To me, “light” beer is far worse than decaf coffee. Decaf may be pointless in terms of a caffeine high, but “light” beer still packs quite the punch in terms of calories. And while there are good decaf options for flavor, beer marketed as “light” typically is a low-cal version of a better beer. The quintessential example of this is Budweiser: The full-calorie version of the beer (143 calories for 12 ounces – note: all calorie counts in this article are for a 12-ounce beer; 5.0% ABV) is better (in so far as a mass-market lager can be) than its pretty crappy Bud Light (110 calories; 4.2% ABV). At least Heineken attempts to differentiate its full-calorie beer (166 calories; 5.4% ABV) from its sister, Amstel Light (99 calories/3.5% ABV).

But all these beers run the taste continuum from “pretty bad” to “just okay.” And chances are that if you’re drinking Amstel or Bud Light, you’re gonna drink a lot more than one… pretty much negating any benefit from calorie control.

So, what can you imbibe and still watch your calories? First, let’s assume you don’t want to do a 32-mile hike or run a marathon every week to burn the extra calories that beer can put on. Second, let’s assume you want to drink “good” beer (the idea of “craft” beer is really in flux, especially as formerly defined “craft” beers are bought by huge conglomerates like AB-InBev). Third, let’s assume you have a drinking strategy:

  • Are you looking for a buzz? You might want to consider efficiency over calories. Dogfish Head 120 Minute IPA packs a whopping 450 calories, but at 18% ABV, you’ll probably only need one… assuming you can stop at one.
  • Are you looking to drink all day? You are at the beach or by the pool and you just want a slow imbibe. Go for a low-ABV beer or… drink a great stout. People forget how lovely stouts are in the summer because it’s easy to think “dark beer for dark days.” However, stouts improve as they warm, so you can drink much more slowly. If you drink one Left Hand Milk Stout (180 calories; 6% ABV) an hour for four hours, you’ll be better off than drinking eight Bud Lights over the same time frame. Full disclosure vis a vis “craft” defined loosely: Guinness Stout on draught is one of the lower-calorie beers: only 125 calories; 4.0% ABV (most bars are going to do a 16-ounce pour, so expect your pint to cost you 167 calories).
  • Are you looking for flavor? A gose, lambic or Berliner Weisse will be super refreshing and full of fruity flavors. Tart, crisp and just right for warm weather drinking.
  • You either come prepared with BYOB or know how to read a label. One of the big problems with knowing how many calories you’re drinking is that very few craft beers publish their calorie counts (something the “light” beers capitalize on). However, they do typically have alcohol-by-volume (ABV) on the label. Obviously, the higher the ABV on a beer the higher the calorie count. Efficiency aside, you’ll want to slow your beer intake with lots of water to stay hydrated on summer days.

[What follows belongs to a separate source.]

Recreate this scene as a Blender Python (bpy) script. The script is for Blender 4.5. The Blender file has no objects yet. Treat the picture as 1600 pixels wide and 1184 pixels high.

So here are the seven beers I think are “better than light.” The conditions were that they had to be roughly 10 calories per ounce or less and beers I’ve actually tried (note that the calories are “best guesstimates” based on published research). Also, on principle, I disallowed any beer with “light” in the mix (thus, Sam Adams Light isn’t recommended). If you can’t find my beers in your market, here’s a great breakdown of beers by calories, total carbs and ABV. And please share your “skinny” beers in the comments. Happy drinking!

  1. Anderson Valley Brewing Highway 128 Blood Orange Gose: 126 calories/4.2% ABV. A beautiful gose with intense flavors and amazing body.
  2. Evil Twin Brewing Bikini Beer: 81 calories/2.7% ABV. For hopheads! You’d never guess drinking this that it is so low in calories. The true poster beer for “tastes great, less filling”!
  3. Crooked Stave Artisan Beer Project Vielle Saison: 126 calories/4.2% ABV. Another bright sour beer that is widely available.
  4. The Bruery Hottenroth Berliner Weisse: 93 calories/3.1% ABV. I’ll take the sour beer behind door #3! Such flavor for a beer that has fewer calories than Corona Light!
  5. Abita Brewing Amber Ale: 128 calories/4.5% ABV. The most calorie-dense beer on this list is also one of the more “efficient” beers if you’re looking to get a bit more buzz from your beer.
  6. New Belgium Brewing Skinny Dip: 110 calories/4.2% ABV. A solid blonde with solid efficiency.
  7. Telegraph Brewing Petit Obscura: 113 calories/3.7% ABV. Another sour beer you might want to try if you can find it.